▶ [Aim of the exercise]: Using the listing below, report all lines holding the word "that".

━━━ Data lines ━━━

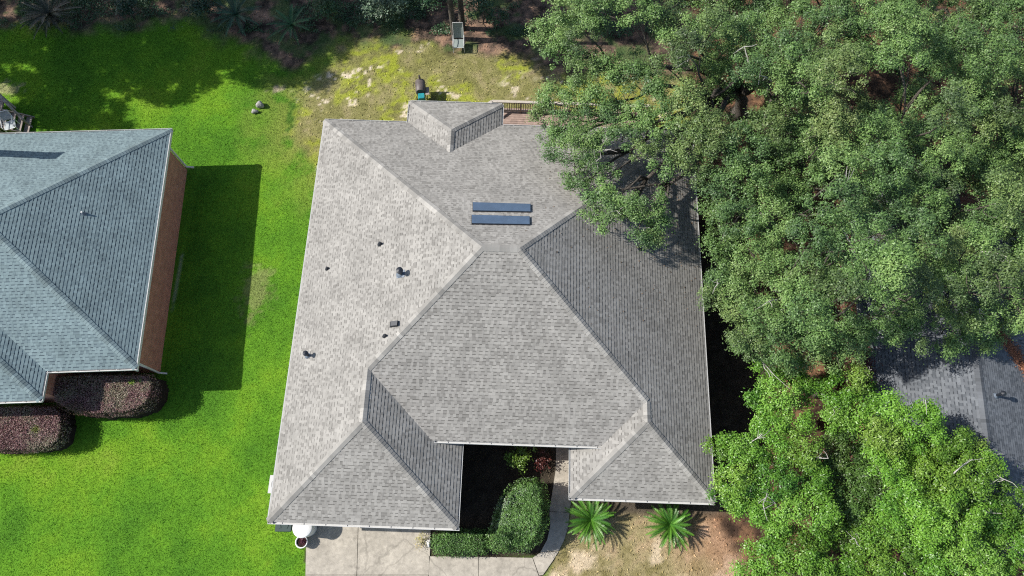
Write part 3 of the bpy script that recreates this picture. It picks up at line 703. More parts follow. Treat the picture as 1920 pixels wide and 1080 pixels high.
mb.build('fascia', M['fascia'], lh)
mb = MB(); mb.bar((.02, 0, LZ + .005), (.02, LN, LZ + .005), .045, .02); mb.build('drip_edge', M['drip'], lh)
gutter('gutter', (xn - .1, 0), (.06, 0), (0, -1), LZ - .02, lh, .08); gutter('gutter', (xn, ysn - .05), (xn, -.02), (1, 0), LZ - .02, lh, .08); gutter('gutter', (wW, ysn), (xn + .06, ysn), (0, -1), LZ - .02, lh, .08)
gutter('gutter', (LXW, LN), (.05, LN), (0, 1), LZ - .02, lh, .08)
e = .5
walls(None, [(-e, e), (-e, LN - e), (LXW + e, LN - e), (LXW + e, e), (wW + e, e), (wW + e, ysn + e), (xn - e, ysn + e), (xn - e, e)], -.1, LZ - .2, 'wall', M['brick'], lh)
for yc, ye, sg in ((LN, LN - e + .06, 1), (0, e - .06, -1)):
    mb = MB(); mb.bar((-.02, yc + sg * .06, LZ - .1), (-.02, yc + sg * .06, LZ - .22), .07, .09); mb.bar((-.02, yc + sg * .06, LZ - .2), (-e + .05, ye, LZ - .55), .07, .09)
    mb.bar((-e + .05, ye, LZ - .53), (-e + .05, ye, .18), .07, .09); mb.bar((-e + .05, ye, .2), (-e + .4, ye + sg * .02, .08), .07, .09); mb.build('downspout', M['fascia'], lh)
window(lh, (-8.5, LN - e, 1.5), 1.4, 1.3, (0, 1)); window(lh, (-2.2, e, 1.5), 1.5, 1.3, (0, -1)); window(lh, (-7.7, ysn + e, 1.5), 1.6, 1.3, (0, -1))
mb = MB(); mb.box((-9.6, LN - 1.3, 5.9), (.62, .42, 4.6), 0, .02); mb.box((-9.6, LN - 1.3, 8.24), (.74, .52, .1), 0, .02); mb.build('chimney', M['brick'], lroof)
cL, sL = math.cos(LRZ), math.sin(LRZ)
def locl(p): x, y = p[0] + 16.57, p[1] - 6.61; return np.array([x * cL + y * sL, -x * sL + y * cL, p[2]])
def zE_left(x, y): return LZ - LP * locl((x, y, 0))[0]
p = locl(hit(157, 401, zE_left)); v = pipe_vent(lroof, p, .2, .04, mE, False, .08)
v.data.materials[0] = M['white']

# ---- the slate roofed house on the right, under the oaks
RP = .45; rz_ = -.083; RZ_E = 3.0
r0 = at(1620, 668, RZ_E); rw = 3.9
rh = thing('slate_house', 'dark slate grey roofed house half hidden under the oaks at the right edge', 'house', (r0[0], r0[1], 0), rz_)
rr = Roof([(0.158, 0.170, 0.184), (0.126, 0.136, 0.149), (0.100, 0.110, 0.122), (0.064, 0.070, 0.080), (0.120, 0.129, 0.142)], 33)
y0, y1 = -8.0, 9.0; zr2 = RZ_E + RP * rw; yv = 2.8                  # east wing: its southern slope meets the main slope in a valley
rr.plane([[(0, y0), (rw, y0), (rw, y1), (0, y1)]], (0, 0), (-1, 0), RP, RZ_E)
rr.plane([[(rw, y0), (2 * rw, y0), (2 * rw, yv - rw), (rw, yv)], [(rw, yv), (rw, y1), (rw + .02, y1)]], (2 * rw, 0), (1, 0), RP, RZ_E)
rr.plane([[(rw, yv), (2 * rw, yv - rw), (2 * rw + 5, yv - rw), (2 * rw + 5, yv)]], (0, yv - rw), (0, -1), RP, RZ_E)
rr.plane([[(rw, yv), (2 * rw + 5, yv), (2 * rw + 5, yv + rw), (rw, yv + rw)]], (0, yv + rw), (0, 1), RP, RZ_E)
rr.hip(z3((rw, y0), zr2), z3((rw, y1), zr2), nrm((-1, 0), RP), nrm((1, 0), RP), .17)
rroof = rr.build(rh)
walls(None, [(.5, y0 + .4), (2 * rw - .5, y0 + .4), (2 * rw - .5, yv - rw + .5), (2 * rw + 4.6, yv - rw + .5), (2 * rw + 4.6, y1 - .4), (.5, y1 - .4)], -.1, RZ_E - .08, 'wall', M['brick'], rh)
mb = MB(); mb.bar((0, y0, RZ_E - .1), (0, y1, RZ_E - .1), .024, .17); mb.build('fascia', M['fascia'], rh)
gutter('gutter', (0, y0), (0, y1), (-1, 0), RZ_E - .02, rh, .12)
cS, sS = math.cos(rz_), math.sin(rz_)
def locr(p): x, y = p[0] - r0[0], p[1] - r0[1]; return np.array([x * cS + y * sS, -x * sS + y * cS, p[2]])
p = locr(hit(1866, 742, lambda x, y: zr2 - RP * (locr((x, y, 0))[0] - rw)))
pipe_vent(rroof, p, .5, .055, nrm((1, 0), RP), True, .09)
# litter caught in the valley and along the eave of that roof
rng = np.random.default_rng(77); n = 4200; t = rng.random(n) ** .8; wv_ = rng.normal(0, .15, n)
Lx = rw + .6 + t * (rw - .6); P0 = np.stack([Lx + wv_ * .7, yv - (Lx - rw) + wv_ * .7, zr2 - RP * (Lx - rw) + np.abs(wv_) * .25 + .07], 1)
n2 = 1500; ty = rng.uniform(-1.6, .9, n2); tx = np.abs(rng.normal(0, .22, n2)); P1 = np.stack([tx - .12, ty, RZ_E + RP * np.maximum(tx - .12, 0) + .05], 1)
P = np.concatenate([P0, P1]); n = len(P); L_ = rng.uniform(.04, .1, n)
V, F = leaf_quads(P, np.array([0, 0, 1.0]) + rng.normal(0, .4, (n, 3)), L_, L_ * .45, rng)
Wd = np.stack([V[:, 0] * cS - V[:, 1] * sS + r0[0], V[:, 0] * sS + V[:, 1] * cS + r0[1], V[:, 2]], 1)
tn = np.where((np.arange(n) < len(P0))[:, None], np.array([0.33, 0.15, 0.085]), np.array([0.17, 0.06, 0.055])) * rng.uniform(.4, 1.5, (n, 1))
tag(npmesh('roof_litter', Wd, F, M['dry'], None, tone=tn), 'reddish fallen leaves caught in the valley and eave of the slate roof', 'leaf litter', kind='stuff')
# leaves dropped by the oaks on the north east corner of the grey roof
rng = np.random.default_rng(78); n = 900; lx = xE - np.abs(rng.normal(0, 3.2, n)) - .1; ly = yN - np.abs(rng.normal(0, 4.2, n)) - .1
zz = ZE + PIT * np.minimum(xE - lx, yN - ly) + .03; k = (lx > -1) & (ly > 8); lx, ly, zz = lx[k], ly[k], zz[k]; n = len(lx)
P = np.stack([lx * cR - ly * sR, lx * sR + ly * cR, zz], 1); L_ = rng.uniform(.04, .09, n)
V, F = leaf_quads(P, np.array([0, 0, 1.0]) + rng.normal(0, .3, (n, 3)), L_, L_ * .5, rng)
tag(npmesh('roof_litter', V, F, M['dry'], None, tone=np.array([.16, .11, .07]) * rng.uniform(.4, 1.6, (n, 1))), 'scattered brown oak leaves on the grey roof corner under the overhanging branches', 'leaf litter', kind='stuff')
#MARK_OBJECTS
# ------------------------------------------------------------------ deck behind the grey roofed house
dz = .62
d0 = at(944, 236, dz); dk = thing('wooden_deck', 'brown board deck with pale railing behind the grey roofed house', 'deck', (d0[0], d0[1] - 1.2, 0), MH_RZ)
ytop = at(960, 190, 1.58); ydk = ytop[1] - (d0[1] - 1.2)
mb = MB(); k = 0.0
while k < ydk + .1: mb.box((3.9, k + .06, dz - .02), (7.9, .125, .035), 0, .004); k += .138
mb.box((3.9, ydk / 2, dz - .14), (7.7, ydk - .1, .2)); mb.build('floor_boards', M['wood'], dk)
for x in np.arange(.1, 7.8, 1.9):
    for y in (.2, ydk): mb = MB(); mb.box((x, y, dz / 2 - .2), (.1, .1, dz + .3)); mb.build('post', M['wood'], dk)
rx0 = at(921, 188, 1.58)[0] - d0[0]
mb = MB(); mb.bar((rx0, ydk, 1.56), (7.8, ydk, 1.56), .15, .04); mb.bar((rx0 - .42, ydk - .36, 1.56), (rx0, ydk, 1.56), .15, .04); mb.bar((rx0, ydk, dz + .12), (7.8, ydk, dz + .12), .05, .09); mb.bar((rx0, ydk, 1.46), (7.8, ydk, 1.46), .04, .09)
rl_ = mb.build('railing', M['railwood'], dk)
for x in np.arange(rx0 + .06, 7.8, .125): mb = MB(); mb.bar((x, ydk, dz + .08), (x, ydk, 1.48), .04); mb.build('baluster', M['greywood'], rl_)
for x in np.arange(rx0, 7.9, 1.55): mb = MB(); mb.bar((x, ydk, dz - .3), (x, ydk, 1.54), .09); mb.build('railing_post', M['greywood'], rl_)

# ---- deck steps and chair behind the brick house
z = 0.95; b0 = at(60, 248, 0)
dl = thing('wooden_deck', 'silvered wooden deck corner with slatted stair railing behind the brick house', 'deck', (b0[0], b0[1], 0), LRZ)
xw_, yw_ = -6.2, 2.0
mb = MB(); k = 0.0
while k < yw_: mb.box((-4.0, k - .35, z - .02), (5.6, .125, .035), 0, .004); k += .138
mb.box((-4.0, yw_ / 2 - .35, z - .13), (5.4, yw_ - .1, .18)); mb.build('floor_boards', M['greywood'], dl)
mb = MB()
mb.bar((-6.6, yw_ - .4, z + .95), (-1.3, yw_ - .4, z + .95), .14, .04); mb.bar((-1.25, yw_ - .4, z + .9), (-.1, .35, .75), .13, .04); mb.bar((-1.25, -.3, z + .95), (-1.25, yw_ - .4, z + .95), .12, .04)
rl2 = mb.build('railing', M['railwood'], dl)
for x in np.arange(-6.6, -1.3, .16): mb = MB(); mb.bar((x, yw_ - .4, z), (x, yw_ - .4, z + .93), .04); mb.build('baluster', M['greywood'], rl2)
for t in np.arange(.1, .95, .13): mb = MB(); mb.bar((-1.25 + 1.15 * t, yw_ - .4 - 1.25 * t, max(.05, z - .75 * t)), (-1.25 + 1.15 * t, yw_ - .4 - 1.25 * t, z + .88 - .78 * t), .045); mb.build('baluster', M['greywood'], rl2)
mb = MB(); mb.bar((-1.25, yw_ - .4, -.1), (-1.25, yw_ - .4, z + .97), .1); mb.lathe((-1.25, yw_ - .4, z + .97), [(.075, 0), (.085, .03), (.06, .09), (.0, .11)], 14); mb.build('railing_post', M['railwood'], rl2)
mb = MB(); mb.bar((-.1, .35, -.1), (-.1, .35, .8), .1); mb.build('railing_post', M['greywood'], rl2)
mb = MB(); mb.bar((-1.25, -.3, -.1), (-1.25, -.3, z + .95), .1); mb.build('railing_post', M['greywood'], rl2)
mb = MB()
for k in range(4): mb.box((-1.1 + .3 * k, .35, z - .2 * (k + 1)), (.3, 1.1, .04), 0, .004)
mb.bar((-1.25, -.2, z - .1), (0, -.2, .05), .05, .2); mb.bar((-1.25, .9, z - .1), (0, .9, .05), .05, .2); mb.build('steps', M['greywood'], dl)
def arm_chair(name, label, p, rz, fabric, frame, group=None, high=.95, wd=.56, dep=.55):
    t = thing(name, label, 'chair', tuple(p), rz, group); h = wd / 2
    mb = MB()
    for s_ in (-1, 1):
        mb.tube([(s_ * h, -dep / 2, 0), (s_ * h, -dep / 2, .6), (s_ * h, -dep / 2 + .08, .66), (s_ * h, dep / 2 + .05, .66)], .022, 8)
        mb.tube([(s_ * h, dep / 2 - .05, 0), (s_ * h * .95, dep / 2, .45), (s_ * h * .92, dep / 2 + .22, high)], .02, 8)
        mb.tube([(s_ * h, -dep / 2, .4), (s_ * h * .95, dep / 2, .42)], .017, 6)
    mb.tube([(-h * .92, dep / 2 + .22, high), (h * .92, dep / 2 + .22, high)], .02, 8); mb.tube([(-h, -dep / 2, .42), (h, -dep / 2, .42)], .018, 6); mb.build('frame', M[frame], t)
    mb = MB(); q = 6
    V = [(x, y, zz) for y, zz in [(-dep / 2 - .02, .43), (-dep / 4, .42), (0, .40), (dep / 4, .40), (dep / 2 - .03, .42)] for x in (-h * .93, -h * .4, h * .4, h * .93)]
    V += [(v[0], v[1], v[2] - .02) for v in V]
    F = [(r * 4 + c, r * 4 + c + 1, r * 4 + 5 + c, r * 4 + 4 + c) for r in range(4) for c in range(3)]; F += [tuple(20 + i for i in f[::-1]) for f in F]
    mb.add(V, F); mb.build('seat', M[fabric], t)
    mb = MB()
    V = [(x, dep / 2 + .22 * k + (.03 if abs(x) < h * .5 else 0), .44 + (high - .46) * k) for k in np.linspace(0.02, .98, 5) for x in (-h * .9, -h * .4, h * .4, h * .9)]
    V += [(v[0], v[1] + .02, v[2]) for v in V]; mb.add(V, F); mb.build('backrest', M[fabric], t)
    return t
arm_chair('patio_chair', 'white framed patio chair with grey sling seat on the silvered deck', at(21, 236, z + .3) - [0, 0, .3], .35, 'greyfab', 'plastic')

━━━

▶ [The output]:
Write part 3 of the bpy script that recreates this picture. It picks up at line 703. More parts follow. Treat the picture as 1920 pixels wide and 1080 pixels high.
# litter caught in the valley and along the eave of that roof